= Goal =
Review the material line by line. Identify and copy every line that contains the string "Blender".

* Start Material to process *

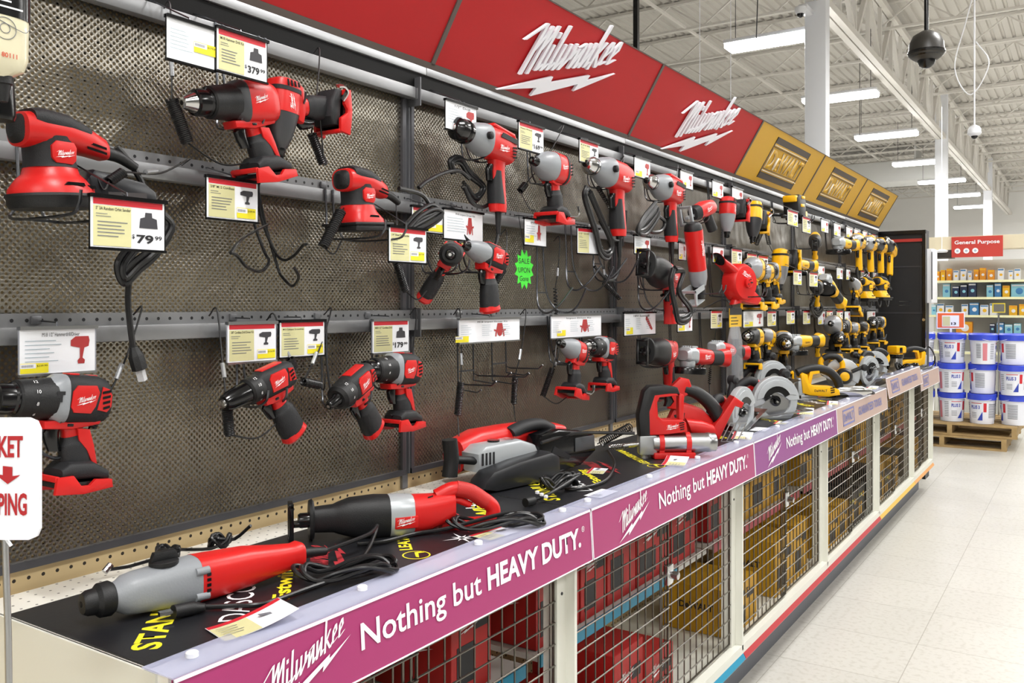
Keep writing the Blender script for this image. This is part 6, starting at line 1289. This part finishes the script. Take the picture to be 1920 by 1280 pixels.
# ------------------------------------------------------------------ boxes inside the cages
CBR = mat('red_carton', '#a81d1a', .5); CBY = mat('yellow_carton', '#c0900f', .5); CBB = mat('black_carton', '#1d1d20', .5)
def carton(lb, x0, y0, z0, dx, dy, dz, col, grp):
    r = root('tool_box', lb, 'box', grp, (x0, y0, z0))
    bm = BM(); box(bm, (0, 0, 0), (dx, dy, dz), .002); mesh('carton', bm, col, r, smooth=False)
    bm = BM(); box(bm, (dx, .02, dz*.12), (dx+.001, dy*.55, dz*.5)); box(bm, (dx, dy*.6, dz*.6), (dx+.001, dy*.9, dz*.75)); mesh('picture', bm, CBB if col != CBB else CBY, r, smooth=False)
    t = {CBR: ('logo', WHT), CBY: ('DeWALT', BPR), CBB: ('DeWALT', YPR)}[col]
    if t[0] == 'logo': logo(WHT, r, (dx + .0015, dy*.15, dz*.62), width=dy*.5, ang=8); logo(WHT, r, (dx*.3, -.001, dz*.4), (1, 0, 0), (0, 0, 1), width=dx*.5, ang=8)
    else: put_text(t[0], t[1], r, (dx + .0015, dy*.15, dz*.68), width=dy*.5, bold=.03); put_text(t[0], t[1], r, (dx*.25, -.001, dz*.5), (1, 0, 0), (0, 0, 1), width=dx*.5, bold=.03)
    return r
rr = random.Random(5); SH = Z0 + .347
for i in range(6):
    y = CB[i] + .05; k = 0; lim = CB[i+1] - .08
    while y < lim - .12:
        dy = min(rr.uniform(.16, .30), lim - y); dz = rr.uniform(.20, .27); col = CBR if i < 2 else (rr.choice([CBY, CBY, CBB]))
        if i == 2 and k == 0: col = CBR
        if not (i == 0 and k in (2,)):
            carton('%s tool box on the cage shelf of the %s cabinet, %s from the left' % ({CBR: 'red', CBY: 'yellow', CBB: 'black'}[col], CN[i], ORD[k]), .36 - .25, y, SH, .24, dy - .01, dz, col, 'tool boxes on the cage shelves')
        y += dy; k += 1
    y = CB[i] + .06; k = 0
    while y < lim - .15:
        dy = min(rr.uniform(.2, .32), lim - y); dz = rr.uniform(.14, .27); col = CBR if i < 2 else rr.choice([CBY, CBY, CBB])
        if not (i == 1 and y - CB[1] > .56) and not (i == 2 and k == 1):
            carton('%s tool box on the floor of the %s cabinet, %s from the left' % ({CBR: 'red', CBY: 'yellow', CBB: 'black'}[col], CN[i], ORD[k]), .44 - .28, y, Z0 + .001, .27, dy - .015, dz, col, 'tool boxes on the cage floors')
        y += dy; k += 1
# ------------------------------------------------------------------ standing sign at the lower left
zc = .93; A = atz(79, 783, zc); B = atz(75, 1012, zc); r = root('floor_sign', 'white sign with red lettering and a down arrow on a metal pole, left edge', 'sign', None, B)
rd = Vector((ca, sa, 0)); up = Vector((0, 0, 1)); hh = A.z - B.z; ww = .20
M = frame((0, 0, 0), rd, up)
bm = BM(); rc = .012; pts = [(0 - ww, 0), (-rc, 0), (-rc*.3, rc*.3), (0, rc), (0, hh-rc), (-rc*.3, hh-rc*.3), (-rc, hh), (-ww, hh)]
a = [bm.verts.new(M @ Vector((x, y, 0))) for x, y in pts]; b_ = [bm.verts.new(M @ Vector((x, y, -.004))) for x, y in pts]; bm.faces.new(a); bm.faces.new(b_)
for i in range(len(pts)): bm.faces.new((a[i], a[(i+1) % 8], b_[(i+1) % 8], b_[i]))
mesh('board', bm, mat('sign_white', '#eff1f8', .35), r, smooth=False)
SR = mat('sign_red_print', '#b01a22', .5); q = zc / F
put_text('KET', SR, r, M @ Vector((-79*q*.98, hh - (857-783)*q, .0008)), rd, up, width=46*q, height=40*q, bold=.03); put_text('PING', SR, r, M @ Vector((-78*q, (1012-966)*q, .0008)), rd, up, width=54*q, height=42*q, bold=.03)
bm = BM(); c0 = -60*q; y0 = (1012-907)*q
f = [bm.verts.new(M @ Vector((c0 + x*q, y0 + y*q, .0008))) for x, y in ((0, 0), (24, 17), (9, 15), (9, 32), (-9, 34), (-9, 17), (-24, 19))]; bm.faces.new(f); mesh('arrow', bm, SR, r, smooth=False)
bm = BM(); tube(bm, [M @ Vector((-76*q, .04, -.008)), M @ Vector((-68*q, -.1, -.008)), M @ Vector((-62*q, -.35, -.008))], .0035, n=10, smooth=False); tube(bm, [M @ Vector((-62*q, -.35, -.008)), M @ Vector((-62*q, -B.z, -.008))], .0035, n=10, smooth=False); mesh('pole', bm, STL, r)
bm = BM(); tube(bm, [M @ Vector((-70*q, -.0, -.006)), M @ Vector((-60*q, -.008, -.006))], .002, n=6); mesh('bracket', bm, WP2, r)
# ------------------------------------------------------------------ far bulb shelves
YS = 12.6
def S(x, y): return onY(x, y, YS)
L = S(1742, 470).x; Rr = L + 3.4; 
r = root('shelf_unit', 'white metal shelving with light bulb boxes behind the buckets', 'shelf', None, (0, YS, 0))
zs = [S(1850, y).z for y in (660, 625, 591, 557, 525)]
bm = BM(); box(bm, (L, .42, 0), (Rr, .45, S(1850, 484).z)); mesh('back_panel', bm, pegboard_mat('grey_pegboard', '#d4d2ca', '#55534e', rr=.14), r, smooth=False)
for i, z in enumerate(zs):
    bm = BM(); box(bm, (L, .0 if i else -.1, z - .025), (Rr, .42, z)); mesh('shelf', bm, WST, r, smooth=False)
    bm = BM(); box(bm, (L, -.006 if i else -.106, z - .026), (Rr, .0 if i else -.1, z + .003)); mesh('label_strip', bm, mat('cream_label_strip', '#e4e1b4', .5), r, smooth=False)
bm = BM(); 
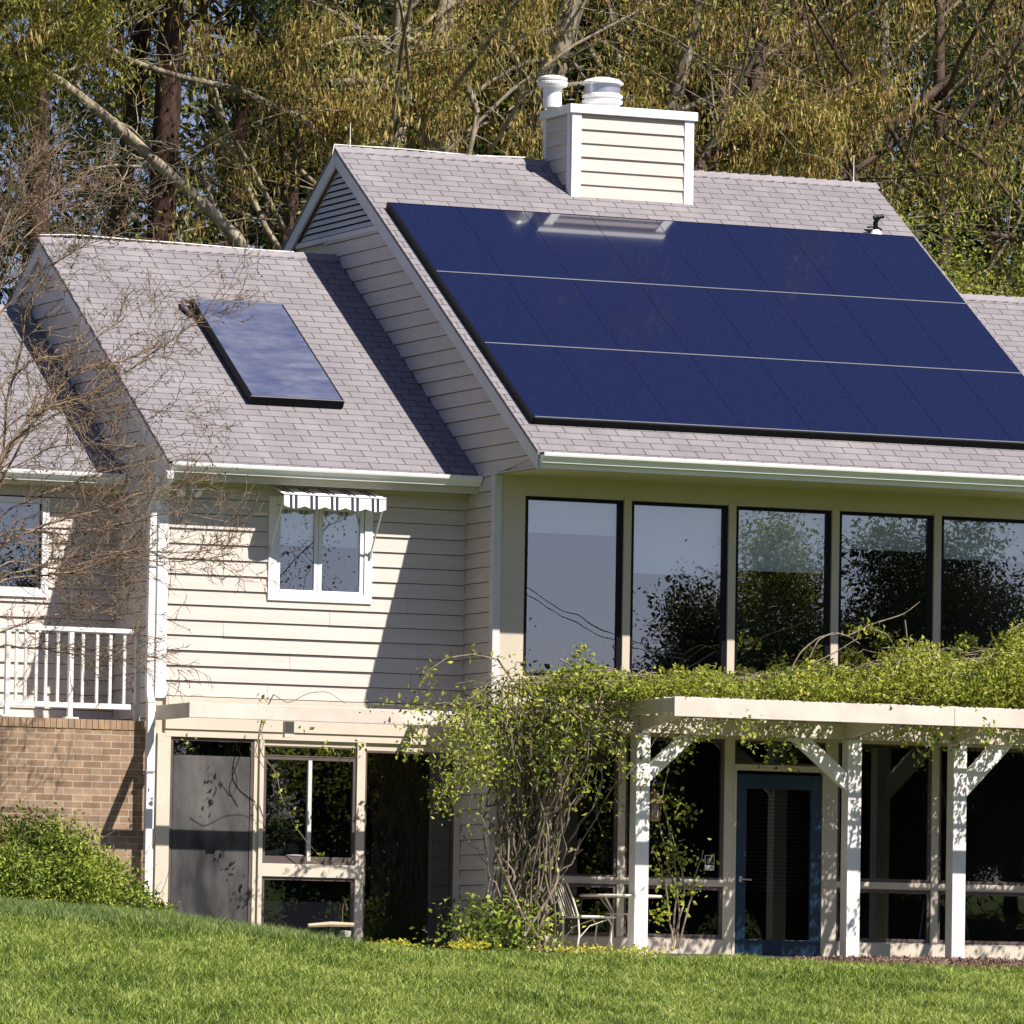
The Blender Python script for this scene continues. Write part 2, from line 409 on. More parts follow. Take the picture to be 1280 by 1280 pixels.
def roof_part(name, x0, x1, ye, yr, zf, yb=None, th=.05, parent=None):
    """one gabled roof: front and rear slopes as thin slabs with metre UVs"""
    yb = yb if yb is not None else 2*yr-ye
    V = []; UV = []; Q = []
    for (ya, yb_) in ((ye, yr), (yb, yr)):
        n = len(V); L = math.hypot(yb_-ya, zf(yb_)-zf(ya))
        for x, y, t in ((x0, ya, 0), (x1, ya, 0), (x1, yb_, L), (x0, yb_, L)): V.append((x, y, zf(y))); UV.append((x+50, t+20))
        for x, y, t in ((x0, ya, 0), (x1, ya, 0), (x1, yb_, L), (x0, yb_, L)): V.append((x, y, zf(y)-th)); UV.append((x+50, t+20))
        Q += [(n, n+1, n+2, n+3), (n+7, n+6, n+5, n+4), (n, n+4, n+5, n+1), (n+1, n+5, n+6, n+2), (n+3, n+7, n+4, n)]
    return meshnp(name, V, [np.array(Q)], 'shingle', parent or house, uv=UV)
def ridge_caps(x0, x1, y, z, parent):
    b = B(); x = x0; r = random.Random(3); w = .11
    while x < x1-.02:
        L = min(.14, x1-x); t = .014
        for s in (-1, 1):
            V = []
            for xx, lift in ((x, .010), (x+L+.02, .024+r.uniform(-.004, .006))):
                V += [(xx, y, z+lift), (xx, y+s*w, z-TP*w+lift), (xx, y+s*w, z-TP*w+lift-.012), (xx, y, z+lift-.012)]
            b.raw(V, [(0, 1, 5, 4), (3, 7, 6, 2), (1, 2, 6, 5), (0, 3, 2, 1), (4, 5, 6, 7)])
        x += L
    b.out('ridge_cap', 'cap', parent)
main_roof = roof_part('roof', XL, XR, YE, YR, roofz, th=.04); ridge_caps(XL, XR, YR, ZR, main_roof)
left_roof = roof_part('roof', -3.506, -.02, YL_E, YL_R, wingz, th=.04); ridge_caps(-3.506, -.02, YL_R, wingz(YL_R), left_roof)
right_roof = roof_part('roof', 6.56, 11.2, YL_E, YL_R, wingz, th=.04); ridge_caps(6.57, 11.2, YL_R, wingz(YL_R), right_roof)
far_roof = roof_part('roof', -9.5, -3.47, 1.78, 4.80, farz, th=.04); ridge_caps(-9.5, -3.47, 4.80, farz(4.80), far_roof)

# rake boards (fascia along the gable edges)
def rake(x0, x1, ya, yb, zf, h, drop=.042, name='rake_board', mat='gtrim'):
    V = []
    for y in (ya, yb):
        for x in (x0, x1): V += [(x, y, zf(y)-drop), (x, y, zf(y)-drop-h)]
    b = B().raw(V, [(0, 1, 3, 2), (4, 6, 7, 5), (0, 4, 5, 1), (2, 3, 7, 6), (0, 2, 6, 4), (1, 5, 7, 3)])
    return b.out(name, mat, house)
rake(XL+.008, XL+.034, YE+.02, YR, roofz, .165); rake(XL+.008, XL+.034, YR, 2*YR-YE, roofz, .165)
rake(XR-.034, XR-.008, YE+.02, YR, roofz, .165); rake(XR-.034, XR-.008, YR, 2*YR-YE, roofz, .165)
rake(-3.506+.006, -3.476, YL_E+.02, YL_R, wingz, .15); rake(-3.506+.006, -3.476, YL_R, 8.4, wingz, .15)
# walls: solid cores with openings, lap boards in front
HB = 8.0
upper = [(.342+1.2184*i, .342+1.2184*i+1.1246, 2.90, 4.775) for i in range(5)]
low = [(.342, 1.456, .80, 2.30), (.342, 1.456, .20, .745), (1.532, 2.687, .80, 2.30), (1.532, 2.687, .20, .745), (2.794, 3.872, .02, 2.30),
       (4.01, 5.14, .835, 2.33), (4.01, 5.14, .20, .76), (5.218, 6.36, .835, 2.33), (5.218, 6.36, .20, .76)]
b = B(); wall_grid(b, 'x', 0, 6.50, -.3, 5.0, 0, .12, upper+low); b.out('front_wall', 'panel', house)
lw_win = (-2.235, -1.095, 3.66, 4.70)
left_low = [(-3.29, -2.36, .12, 2.165), (-2.25, -1.21, .885, 2.11), (-2.25, -1.21, .12, .75), (-1.11, -.09, .02, 2.09)]
b = B(); wall_grid(b, 'x', -3.45, 0, -.3, 4.86, D1, D1+.12, [lw_win]+left_low); b.out('front_wall', 'panel', house)
# closed shell: gables, rear walls, floors, partitions
def gable(name, x0, x1, y0, y1, zf, zb, mat='panel', top=-.06):
    ym = YR if zf is roofz else (YL_R if zf is wingz else 4.80)
    b = B(); k = [(y0, zb), (y1, zb), (y1, zf(y1)+top), (ym, zf(ym)+top), (y0, zf(y0)+top)]
    b.prism(k, 0, x0, x1); return b.out(name, mat, house)
gable('gable_wall', .03, .12, .121, HB, roofz, -.3); gable('gable_wall', 6.40, 6.50, 0.12, HB, roofz, -.3)
gable('gable_wall', -3.45, -3.34, D1+.12, HB, wingz, -.3)
box('rear_wall', 'panel', house, -3.34, 11, HB, HB+.12, -.3, 5.0)
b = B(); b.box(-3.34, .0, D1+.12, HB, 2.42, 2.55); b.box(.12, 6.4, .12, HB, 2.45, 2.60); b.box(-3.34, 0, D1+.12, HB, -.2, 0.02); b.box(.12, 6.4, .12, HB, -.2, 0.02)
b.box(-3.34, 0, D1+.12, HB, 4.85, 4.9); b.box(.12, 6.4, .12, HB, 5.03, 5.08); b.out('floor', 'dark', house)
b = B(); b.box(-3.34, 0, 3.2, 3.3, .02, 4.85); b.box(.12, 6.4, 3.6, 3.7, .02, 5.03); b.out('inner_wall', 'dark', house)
# right wing (mostly out of frame)
b = B(); wall_grid(b, 'x', 6.50, 10.9, -.3, 4.86, D1, D1+.12, []); b.out('front_wall', 'panel', house)
gable('gable_wall', 10.8, 10.9, D1+.12, HB, wingz, -.3)
# siding, with black strips that paint the shade line under each lap
LAP_SHADE = B(); b = B(); siding(b, 'x', D1, -1, .1, 4.80, lambda z, a, c: minus(6.55, 10.9, [], z), lap_shade=LAP_SHADE); sd1 = b.out('siding', 'siding', house); LAP_SHADE.out('lap_shade_strip', 'black', sd1)
LAP_SHADE = B(); b = B(); siding(b, 'x', D1, -1, 2.585, 4.90, lambda z, a, c: minus(-3.36, 0-.02, [lw_win], z), lap_shade=LAP_SHADE); sd1 = b.out('siding', 'siding', house); LAP_SHADE.out('lap_shade_strip', 'black', sd1)
def gab(z, a, c):
    def lo(zz):     # front limit
        y = YE+(zz-(roofz(YE)-.045))/TP
        return max(y, YE+.02) if zz > 4.985 else 0.03
    def hi(zz):
        if zz < 4.7: return D1
        return min(YL_E+.02+(zz-ZL_E)/TP+.06, YR+2.2-max(0, (zz-7.5))/TP*0) if zz > ZL_E else D1
    def cut(zz, y):  # rear roof slope limit
        return min(y, 2*YR-YE-(zz-(roofz(YE)-.045))/TP)
    if z > 7.86: return []
    return [(lo(a), cut(a, hi(a)), lo(c), cut(c, hi(c)))]
LAP_SHADE = B(); b = B(); siding(b, 'y', 0, -1, .07, 7.90, gab, lap_shade=LAP_SHADE); sd1 = b.out('siding', 'siding', house); LAP_SHADE.out('lap_shade_strip', 'black', sd1)
def gab2(z, a, c):
    y0, y1 = D1+.03, 2.0
    if a > 4.95: f = lambda zz: 1.78+(zz-4.95)/TP+.05
    else: f = lambda zz: y1
    lo = lambda zz: max(D1+.03 if zz < 4.9 else YL_E, YL_E+(zz-(wingz(YL_E)-.05))/TP)
    hi = lambda zz: min(f(zz) if zz < farz(4.8) else 9, 8.5-(zz-(wingz(YL_E)-.05))/TP)
    return [(lo(a), max(lo(a), hi(a)), lo(c), max(lo(c), hi(c)))]
LAP_SHADE = B(); b = B(); siding(b, 'y', -3.45, -1, 2.20, 7.62, gab2, lap_shade=LAP_SHADE); sd1 = b.out('siding', 'siding', house); LAP_SHADE.out('lap_shade_strip', 'black', sd1)
gable('gable_wall', -3.449, -3.445, YL_E+.05, D1, lambda y: wingz(y) if y > 0 else 0, 4.86) if False else None
# triangular boxed eave end on the main gable
V = [(.0, YE+.03, 4.985), (.0, 0.0, 4.985), (.0, 0.0, roofz(0)-.05), (.0, YE+.03, roofz(YE+.03)-.05)]
b = B(); b.raw([(x, y, z) for x in (.003, .03) for (_, y, z) in V], [(0, 1, 2, 3), (7, 6, 5, 4), (0, 4, 5, 1), (3, 2, 6, 7), (0, 3, 7, 4)]); b.out('eave_return', 'siding', house)
V = [(YL_E+.02, 4.86), (D1+.12, 4.86), (D1+.12, wingz(D1+.12)-.05), (YL_E+.02, wingz(YL_E+.02)-.05)]
B().prism(V, 0, -3.475, -3.45).out('eave_return', 'gtrim', house)
# louvre vent in the main gable
zl0, zl1 = 7.885, 8.60
lv = B(); k = 10
for i in range(k):
    z = zl0+.03+i*(zl1-zl0-.02)/k
    hw = (ZR-.235-z)/TP-.02
    if hw < .04: continue
    h2 = (ZR-.235-z-.058)/TP-.02
    if h2 < .02: continue
    lv.raw([(-.022, YR-hw, z), (-.022, YR+hw, z), (.006, YR+h2, z+.058), (.006, YR-h2, z+.058), (-.012, YR-hw, z+.004), (-.012, YR+hw, z+.004), (.012, YR+h2, z+.060), (.012, YR-h2, z+.060)],
           [(0, 1, 2, 3), (4, 5, 1, 0), (7, 6, 5, 4), (3, 2, 6, 7)])
louv = lv.out('louvre_vent', 'gtrim', house)
b = B(); hw = (ZR-.21-zl0)/TP
b.box(-.028, -.004, YR-hw-.02, YR+hw+.02, zl0-.035, zl0+.02); b.out('louvre_sill', 'gtrim', louv)
B().raw([(.02, YR-hw, zl0), (.02, YR+hw, zl0), (.02, YR, ZR-.21)], tris=[(0, 1, 2)]).out('louvre_backing', 'black', louv)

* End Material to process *

= Expected answer =
Keep writing the Blender script for this image. This is part 6, starting at line 1289. This part finishes the script. Take the picture to be 1920 by 1280 pixels.
The Blender Python script for this scene continues. Write part 2, from line 409 on. More parts follow. Take the picture to be 1280 by 1280 pixels.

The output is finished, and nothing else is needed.